Thursday 28 October 2010

Suffrage and successes that stick

At the Museum of Edinburgh is an exhibition commemorating the women's suffrage campaigns in the UK.

There was this interesting poster there:

The Longest Day has an End

Here's a photo of the detail

The poster has the slogan "The longest day has an end" prominently at the top. Below that on the left is a clock set to midnight. Below that, and rising to the right of the clock, is a timeline running from 1869 to 1913, detailing the countries and sub-national regions that allowed at least some women to vote, graphically illustrated by sketches of a woman growing older and taller from a tiny baby (waving a flag) in 1869 to a full-height woman in 1913.

Reformatted for the web, here's the timeline:

YearCountries/Regions with at least some women allowed to vote
1869Wyoming
1893Wyoming, New Zealand, Colorado
1896Wyoming, New Zealand, Colorado, S. Australia, Utah, Idaho
1902Wyoming, New Zealand, Colorado, S. Australia, Utah, Idaho, W. Australia, New South Wales
1907Wyoming, New Zealand, Colorado, S. Australia, Utah, Idaho, W. Australia, New South Wales, Tasmania, Queensland, Finland
1908Wyoming, New Zealand, Colorado, S. Australia, Utah, Idaho, W. Australia, New South Wales, Tasmania, Queensland, Finland, Victoria, Norway
1911Wyoming, New Zealand, Colorado, S. Australia, Utah, Idaho, W. Australia, New South Wales, Tasmania, Queensland, Finland, Victoria, Norway, Washington, California
1912-1913Wyoming, New Zealand, Colorado, S. Australia, Utah, Idaho, W. Australia, New South Wales, Tasmania, Queensland, Finland, Victoria, Norway, Washington, California, Oregon, Kansas, Arizona, Alaska

Below the timeline is the second slogan "See how she grows!"

The whole exhibition - if you happen to be able to get there before it closes, and find it in the museum (accessibility is not universal) - is worth seeing.

One of the points being made by the timeline is that no area that granted women the right to vote had since revoked it, and I think this point provides a useful division of social justice issues.

For some issues, like suffrage, or the right of LGB people to serve in the military, there is a clear point. It may take decades or centuries of difficult struggle to argue up to that point, but once there the gains are relatively safe - once the critical threshold has been passed in a particular democratic jurisdiction, the idea fairly rapidly passes into general acceptance, to the extent that even those who opposed it before move to support it, at least in public.

The gains are reversible - any violent or otherwise sudden overthrow of the system of government, from within or without, might reverse them - and that they're otherwise unlikely to be reversed of course doesn't imply that there doesn't remain a significant minority of people who believe that they're nevertheless wrong. There are still people in the UK who believe that women shouldn't have the right to vote.

For other issues, there's no such critical threshold. The level of rights available can go backwards and forwards across a wide range over the decades, as different opinions gain and lose dominance in governments and in the wider population.
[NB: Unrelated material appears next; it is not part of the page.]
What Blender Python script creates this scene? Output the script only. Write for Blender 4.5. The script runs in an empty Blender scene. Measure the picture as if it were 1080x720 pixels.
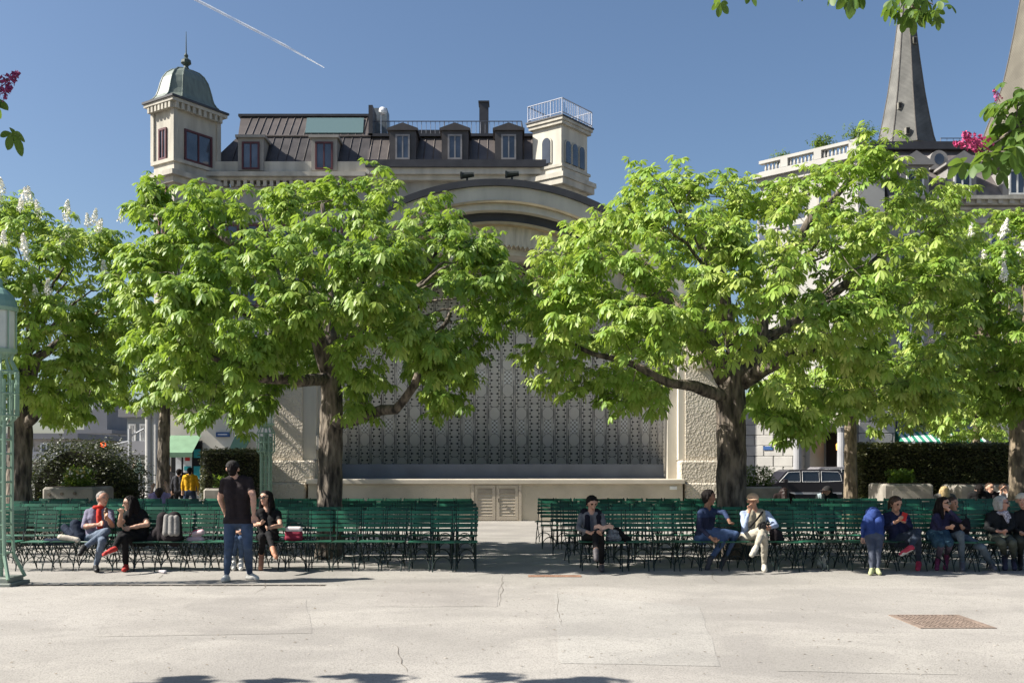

Access to abortion has changed back and forth quite a bit in many countries. It's still, just about, a fringe view in the UK Parliament that it should be outlawed entirely - but of course that's a fringe that will grow as erosions are made to the existing rights. Attitudes - and legislation - towards immigration has also varied back and forth a lot. Any gain made with this sort of issue needs to be heavily defended just to make it into a new baseline against the counter-attempts of privilege.

What's not at all clear to me is why an issue falls into one or other type. It's not just about it being a binary divide or not - in the UK women's suffrage proceeded in stages, while the binary issue of defendant anonymity in rape cases has changed back and forth and remains contentious today.

It's also not, as far as I can tell, about differentials between public opinion and government opinion. Sometimes the government lags far behind public opinion on the matter - as the UK government is doing on same-sex marriage - and sometimes it introduces legislation that leads the way and public opinion follows (as happened with the abolition of the death penalty).

It seems like it would be useful to know why some successes stick and others don't, and perhaps how a success could be made to stick when it otherwise wouldn't, but I don't know of much that's been said on that.